There are hundreds of reasons why you would want to show someone a quick snap-shot of what is on your screen. Learning to use print screen properly is quick, easy and gives you one more tool in your belt for effective communication.
One of the most common uses for print screen is grabbing a quick copy of an error on your screen to send to your support provider. Many times error occur that don’t stop your workflow and you just want to make a record of for future evaluation.
Back in the old days; hitting the Print Screen key (located on the far right of the top row of buttons) would immediately spool the information on the screen to the print queue and you would literally get a print out of what was on your screen!
Now a days, the average user just thinks this key serves no purpose or has never really thought about it.

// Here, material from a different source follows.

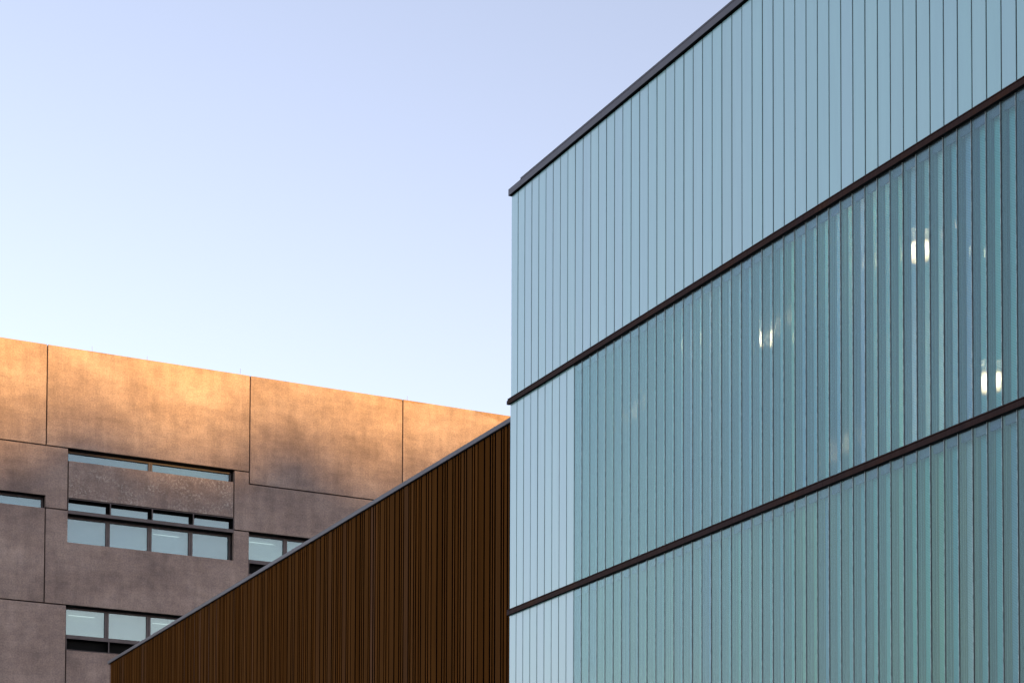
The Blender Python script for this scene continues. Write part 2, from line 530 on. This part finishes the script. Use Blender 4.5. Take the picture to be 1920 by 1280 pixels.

In fact, when you hit print screen, the computer puts an image of the current screen (all screens if you have multiple monitors) into the clipboard as a bitmap image (.bmp) format.
Once the screen shot is in the clipboard you can then paste it into an email or even into a Word document or spreadsheet be select CTRL-V on your keyboard.
Alternately, you can save the screen shot as a file by selecting CTRL-S
One of the most frustrating things is getting a screen shot image across three monitors in a huge file with a small error window that you can barely make out even after expanding the image.
Here is a trick. If you only want a particular window in a screen shot then simply highlight that window and press ALT-PRINT SCREEN (the same ALT key you use for CTRL-ALT-DEL). This will cause print screen to grab ONLY the active window. This way, when you paste the image you get just that window and not your entire desktop.